Окончательно закрепленный и выбранный «вариант» Пастернака рассыпается в множащихся вариантах неоконченного, бесконечного письма: «Этот оползень царств / Это пьяное пáдание снега / Это опыт мытарств / В беспредметном – и воля и нега / в беспредметном и воля и нега… То был оползень царств / Или – пьяное пáданье снега / После стольких мытарств… Прямо в оползень царств / Под пьяное паданье снега… Скоро оползень царств: / ужé пьяное паданье снега. / В пересменке мытарств / Ожидание смысла и негра / в ожидании смысла и нега / в беспредметном лишь воля и нега…» И вплоть до «заметающий признак предмета» – образ, который и характеризует это расплывчатое, почти беспредметное письмо, принципом которого становится само говорение, тревожное и мучительное, как было мучительным нанизывание строк (в ожидании завершения, конечности) в раннем стихотворении 1980-х. И значит, это говорение движется ожиданием: в стихи вносится эсхатологический мотив: «прямо в оползень царств», «скоро оползень царств»… И наконец: «после оползня царств / Будет пьяное паданье бога» – из главки «Дог», которая вся пронизана эсхатологией, естественно, отчасти ироничной: «Ну скажи, брат, на кой / так вот жить в ожидании дога? / На кой / эта жизнь в ожидании дога…» (заодно и отсылка к Беккету). Черновое письмо – письмо ожидающее.

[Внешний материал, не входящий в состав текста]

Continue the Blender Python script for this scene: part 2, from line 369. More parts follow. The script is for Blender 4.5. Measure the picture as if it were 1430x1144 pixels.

Одно из посвящений поэмы – «100-летию первой русской революции». Интересно, что было первоначальным: тема революции, вызвавшая поэму Пастернака, ей посвященную, или поэма Пастернака, вызвавшая тему революции? (Впрочем, первоначального, как и окончательного, здесь быть не может.) Но в любом случае революция – сама по себе уже образ множащихся возможностей (отсюда преследующая революционеров идея бесконечной революции), и, конечно, революция естественно связывается с эсхатологическими ожиданиями: конец мира (старого или всякого – зависит от вкуса).